Может быть, мне и не следовало бы предпринимать попытку определения драматургии Чехова.

Я бы сама сочла такую попытку глубочайшей бестактностью, если б я не была актрисой и режиссером, если б поэтому не считала бы своим неотложным долгом разобраться во всем новом, что внес в театр Чехов и МХАТ.

Дело еще и в том, что я должна благодарить Чехова и за то, что он, не ведая о том, помог мне осуществить исконное мое желание стать актрисой: Наталью Степановну в «Предложении» и Мерчуткину в «Юбилее» сыграла я в круглой белой беседке, стоящей в центре огромного помещичьего парка.

«Публика» была немногочисленная, но изысканная: это были родные и знакомые бессарабского помещика, съехавшиеся на лето сюда из столичных городов, даже из Парижа.

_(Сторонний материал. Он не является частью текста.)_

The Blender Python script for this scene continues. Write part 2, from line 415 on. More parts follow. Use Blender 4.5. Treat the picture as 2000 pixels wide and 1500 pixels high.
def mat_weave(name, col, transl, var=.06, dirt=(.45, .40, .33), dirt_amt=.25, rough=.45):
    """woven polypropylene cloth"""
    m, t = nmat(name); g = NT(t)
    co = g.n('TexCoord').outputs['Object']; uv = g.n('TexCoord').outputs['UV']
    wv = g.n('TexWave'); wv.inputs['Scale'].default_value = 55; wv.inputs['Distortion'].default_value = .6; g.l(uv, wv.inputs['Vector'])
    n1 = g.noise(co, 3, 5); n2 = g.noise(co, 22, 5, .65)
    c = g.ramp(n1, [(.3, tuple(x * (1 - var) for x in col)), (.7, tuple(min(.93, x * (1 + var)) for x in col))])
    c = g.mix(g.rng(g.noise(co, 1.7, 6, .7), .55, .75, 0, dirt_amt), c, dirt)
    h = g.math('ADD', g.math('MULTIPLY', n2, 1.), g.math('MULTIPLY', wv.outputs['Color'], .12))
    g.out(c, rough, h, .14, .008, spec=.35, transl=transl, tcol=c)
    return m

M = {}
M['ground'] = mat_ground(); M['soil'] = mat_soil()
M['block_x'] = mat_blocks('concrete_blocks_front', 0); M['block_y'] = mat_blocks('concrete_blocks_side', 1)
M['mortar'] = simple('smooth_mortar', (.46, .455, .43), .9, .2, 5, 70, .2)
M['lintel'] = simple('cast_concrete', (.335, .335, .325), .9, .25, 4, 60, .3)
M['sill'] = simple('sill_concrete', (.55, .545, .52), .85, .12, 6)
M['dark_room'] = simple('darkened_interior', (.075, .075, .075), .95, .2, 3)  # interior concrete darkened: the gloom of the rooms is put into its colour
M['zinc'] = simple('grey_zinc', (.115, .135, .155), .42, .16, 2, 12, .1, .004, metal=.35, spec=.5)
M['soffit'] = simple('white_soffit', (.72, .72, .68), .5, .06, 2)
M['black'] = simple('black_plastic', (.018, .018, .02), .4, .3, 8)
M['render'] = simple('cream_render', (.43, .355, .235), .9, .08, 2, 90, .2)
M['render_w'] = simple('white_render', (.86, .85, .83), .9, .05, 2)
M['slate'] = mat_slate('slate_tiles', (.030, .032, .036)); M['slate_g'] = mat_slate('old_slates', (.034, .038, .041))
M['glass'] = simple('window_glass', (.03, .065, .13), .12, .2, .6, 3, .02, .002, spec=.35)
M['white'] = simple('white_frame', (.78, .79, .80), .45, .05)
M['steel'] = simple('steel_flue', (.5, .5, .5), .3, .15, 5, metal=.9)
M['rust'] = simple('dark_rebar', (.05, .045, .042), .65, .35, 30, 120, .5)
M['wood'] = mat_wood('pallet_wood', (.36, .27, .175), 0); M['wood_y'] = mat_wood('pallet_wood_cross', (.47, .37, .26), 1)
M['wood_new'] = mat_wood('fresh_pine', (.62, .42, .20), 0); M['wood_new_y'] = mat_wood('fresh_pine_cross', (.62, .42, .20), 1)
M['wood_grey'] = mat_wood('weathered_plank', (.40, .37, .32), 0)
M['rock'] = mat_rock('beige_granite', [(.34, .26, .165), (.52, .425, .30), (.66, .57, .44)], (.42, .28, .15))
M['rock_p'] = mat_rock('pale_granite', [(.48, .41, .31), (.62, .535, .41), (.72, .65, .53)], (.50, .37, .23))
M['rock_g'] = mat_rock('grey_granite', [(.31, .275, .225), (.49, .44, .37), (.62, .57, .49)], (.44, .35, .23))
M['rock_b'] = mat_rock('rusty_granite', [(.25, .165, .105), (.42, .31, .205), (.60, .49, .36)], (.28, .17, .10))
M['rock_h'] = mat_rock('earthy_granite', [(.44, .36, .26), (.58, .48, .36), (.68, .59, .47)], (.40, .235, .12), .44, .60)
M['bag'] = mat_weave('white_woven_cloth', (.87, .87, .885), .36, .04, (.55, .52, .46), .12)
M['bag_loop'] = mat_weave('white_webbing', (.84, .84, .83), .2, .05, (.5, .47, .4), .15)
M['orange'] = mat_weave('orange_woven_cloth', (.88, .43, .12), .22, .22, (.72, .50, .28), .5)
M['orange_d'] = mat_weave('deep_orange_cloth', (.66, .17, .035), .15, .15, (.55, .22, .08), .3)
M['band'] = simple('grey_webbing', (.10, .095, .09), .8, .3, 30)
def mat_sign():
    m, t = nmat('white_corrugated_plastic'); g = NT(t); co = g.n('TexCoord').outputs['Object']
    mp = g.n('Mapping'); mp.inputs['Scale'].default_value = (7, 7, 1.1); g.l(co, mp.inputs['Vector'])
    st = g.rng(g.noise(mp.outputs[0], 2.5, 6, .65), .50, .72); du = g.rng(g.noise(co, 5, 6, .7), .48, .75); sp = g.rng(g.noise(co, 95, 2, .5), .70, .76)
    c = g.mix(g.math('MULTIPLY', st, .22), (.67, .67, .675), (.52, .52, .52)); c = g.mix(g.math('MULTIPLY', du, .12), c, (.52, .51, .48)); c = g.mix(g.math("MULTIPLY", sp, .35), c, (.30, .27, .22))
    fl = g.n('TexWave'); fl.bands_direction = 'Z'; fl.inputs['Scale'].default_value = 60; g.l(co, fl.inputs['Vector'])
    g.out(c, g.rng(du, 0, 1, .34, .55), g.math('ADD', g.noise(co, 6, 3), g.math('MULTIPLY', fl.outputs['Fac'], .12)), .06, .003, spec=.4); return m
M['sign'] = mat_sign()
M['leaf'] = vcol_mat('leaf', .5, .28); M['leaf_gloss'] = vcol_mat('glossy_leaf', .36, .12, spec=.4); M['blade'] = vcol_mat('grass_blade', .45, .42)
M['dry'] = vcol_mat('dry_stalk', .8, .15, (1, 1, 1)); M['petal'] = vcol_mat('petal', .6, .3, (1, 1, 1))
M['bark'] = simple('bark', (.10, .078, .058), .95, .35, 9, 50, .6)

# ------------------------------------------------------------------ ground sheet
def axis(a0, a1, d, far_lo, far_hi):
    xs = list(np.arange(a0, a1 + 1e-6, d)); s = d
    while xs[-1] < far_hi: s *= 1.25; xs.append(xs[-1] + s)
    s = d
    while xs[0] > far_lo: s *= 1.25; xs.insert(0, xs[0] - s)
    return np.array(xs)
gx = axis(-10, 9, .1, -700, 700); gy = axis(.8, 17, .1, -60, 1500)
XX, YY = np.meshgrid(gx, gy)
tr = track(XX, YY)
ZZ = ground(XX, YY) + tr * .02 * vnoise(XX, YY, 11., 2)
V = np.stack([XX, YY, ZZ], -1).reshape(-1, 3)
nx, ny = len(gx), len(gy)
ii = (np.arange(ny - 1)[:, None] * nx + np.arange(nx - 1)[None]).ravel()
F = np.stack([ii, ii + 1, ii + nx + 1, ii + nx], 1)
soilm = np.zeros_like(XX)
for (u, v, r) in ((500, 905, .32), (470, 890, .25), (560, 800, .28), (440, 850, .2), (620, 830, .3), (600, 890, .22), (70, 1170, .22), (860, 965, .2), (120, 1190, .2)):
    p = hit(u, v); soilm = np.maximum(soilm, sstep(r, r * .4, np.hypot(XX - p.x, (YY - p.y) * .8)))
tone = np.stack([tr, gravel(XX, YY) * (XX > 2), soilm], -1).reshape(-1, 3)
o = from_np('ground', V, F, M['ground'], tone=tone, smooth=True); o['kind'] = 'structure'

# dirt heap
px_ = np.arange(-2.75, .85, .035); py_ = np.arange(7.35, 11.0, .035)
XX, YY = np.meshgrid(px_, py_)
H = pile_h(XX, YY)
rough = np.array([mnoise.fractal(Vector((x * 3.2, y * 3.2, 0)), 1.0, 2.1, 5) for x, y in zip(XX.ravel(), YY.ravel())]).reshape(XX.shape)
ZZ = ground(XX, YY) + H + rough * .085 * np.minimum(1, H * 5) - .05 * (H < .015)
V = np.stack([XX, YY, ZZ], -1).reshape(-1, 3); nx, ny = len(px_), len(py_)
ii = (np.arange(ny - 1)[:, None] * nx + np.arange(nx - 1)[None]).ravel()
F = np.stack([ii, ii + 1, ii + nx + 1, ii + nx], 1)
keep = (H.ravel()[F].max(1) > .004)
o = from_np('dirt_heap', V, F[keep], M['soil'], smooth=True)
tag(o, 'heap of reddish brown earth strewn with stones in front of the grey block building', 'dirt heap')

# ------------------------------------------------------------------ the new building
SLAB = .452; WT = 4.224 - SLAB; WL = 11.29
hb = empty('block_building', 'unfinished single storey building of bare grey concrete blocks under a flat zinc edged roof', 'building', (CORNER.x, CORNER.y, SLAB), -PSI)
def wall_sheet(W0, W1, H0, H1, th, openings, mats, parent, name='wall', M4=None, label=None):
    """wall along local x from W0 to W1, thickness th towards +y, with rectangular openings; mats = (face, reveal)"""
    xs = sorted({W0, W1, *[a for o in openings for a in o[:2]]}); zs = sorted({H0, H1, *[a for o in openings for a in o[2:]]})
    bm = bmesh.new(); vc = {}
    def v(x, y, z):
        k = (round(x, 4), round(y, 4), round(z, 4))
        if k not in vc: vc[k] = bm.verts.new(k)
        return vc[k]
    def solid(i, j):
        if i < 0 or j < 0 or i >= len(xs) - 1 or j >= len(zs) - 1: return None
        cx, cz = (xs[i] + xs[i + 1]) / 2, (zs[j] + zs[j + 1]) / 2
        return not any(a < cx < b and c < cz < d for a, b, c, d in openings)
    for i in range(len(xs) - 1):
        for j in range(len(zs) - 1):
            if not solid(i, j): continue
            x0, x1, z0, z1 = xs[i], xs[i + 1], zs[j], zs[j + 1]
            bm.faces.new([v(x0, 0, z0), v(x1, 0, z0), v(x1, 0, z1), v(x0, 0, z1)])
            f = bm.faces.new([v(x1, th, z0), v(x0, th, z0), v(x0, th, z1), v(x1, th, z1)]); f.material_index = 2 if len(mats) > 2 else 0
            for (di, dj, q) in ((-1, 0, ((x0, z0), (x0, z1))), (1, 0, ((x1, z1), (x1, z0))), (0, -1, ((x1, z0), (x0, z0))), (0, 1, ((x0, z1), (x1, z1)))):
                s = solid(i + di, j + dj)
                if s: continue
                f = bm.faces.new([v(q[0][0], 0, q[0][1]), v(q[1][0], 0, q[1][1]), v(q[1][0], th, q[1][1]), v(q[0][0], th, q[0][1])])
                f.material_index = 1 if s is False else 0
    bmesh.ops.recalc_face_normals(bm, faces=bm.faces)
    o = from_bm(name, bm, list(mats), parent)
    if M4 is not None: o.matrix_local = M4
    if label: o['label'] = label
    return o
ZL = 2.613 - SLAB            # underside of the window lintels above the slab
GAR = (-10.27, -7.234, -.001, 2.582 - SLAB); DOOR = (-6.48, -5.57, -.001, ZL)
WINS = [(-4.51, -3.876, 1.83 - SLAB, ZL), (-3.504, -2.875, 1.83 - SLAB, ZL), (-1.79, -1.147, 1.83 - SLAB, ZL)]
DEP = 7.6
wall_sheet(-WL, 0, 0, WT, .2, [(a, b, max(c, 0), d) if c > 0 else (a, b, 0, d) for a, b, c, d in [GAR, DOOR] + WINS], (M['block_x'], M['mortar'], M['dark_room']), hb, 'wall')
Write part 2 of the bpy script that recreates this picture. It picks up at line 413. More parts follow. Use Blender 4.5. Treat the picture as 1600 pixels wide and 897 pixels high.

И тем, что, шестнадцатилетняя, я произвела впечатление на этих пресыщенных зрителей, я всецело обязана драматургу, перу и таланту которого доверилась.

Как и почему, не стоит объяснять, но этот первый «сценический успех» сделал возможным невозможное: я поехала из Бессарабии в Москву, стала учиться актерскому искусству в драматической школе МХТ, потом поступила сотрудницей в этот театр моих мечтаний, потом меня приняли в труппу, а потом, когда я уже была в другом коллективе, мне послали знак «Чайки», эмблему театра и драматурга, запрещающих лгать на сцене.

Примечания

Бирман Серафима Германовна (1890—1976) — актриса МХТ (1911—1924), МХТ 2-го (1924—1936) театра имени Ленинского комсомола (1938—1958), театра имени Моссовета (1959—1977).

1. Адашев Александр Иванович (1871—1934) — актер МХТ (1898—1913), создатель «Курсов драмы Адашева» (1906—1913), на которых Бирман училась в 1908—1911 гг.

2. Фессинг Леонид Александрович фон (1847—1920) — полковник в отставке инспектор МХТ (1890—1920), одна из легенд театра.

3. Слово «подтекст» было произнесено/написано К.С. Станиславским через сорок лет после премьеры «Чайки». См.: Сухих И.Н. Жизнь и судьба чеховского подтекста // Сухих И.Н. От... и до... Этюды о русской словесности. СПб., 2015. С. 493—501.

4. Цитируется статья В.Г. Белинского «Горе от ума. Комедия в 4-х действиях в стихах. Сочинение А.С. Грибоедова» (1840).

5. Цитируется книга К.С. Станиславского «Работа актера над собой» (1938; Ч. 2, гл. XII).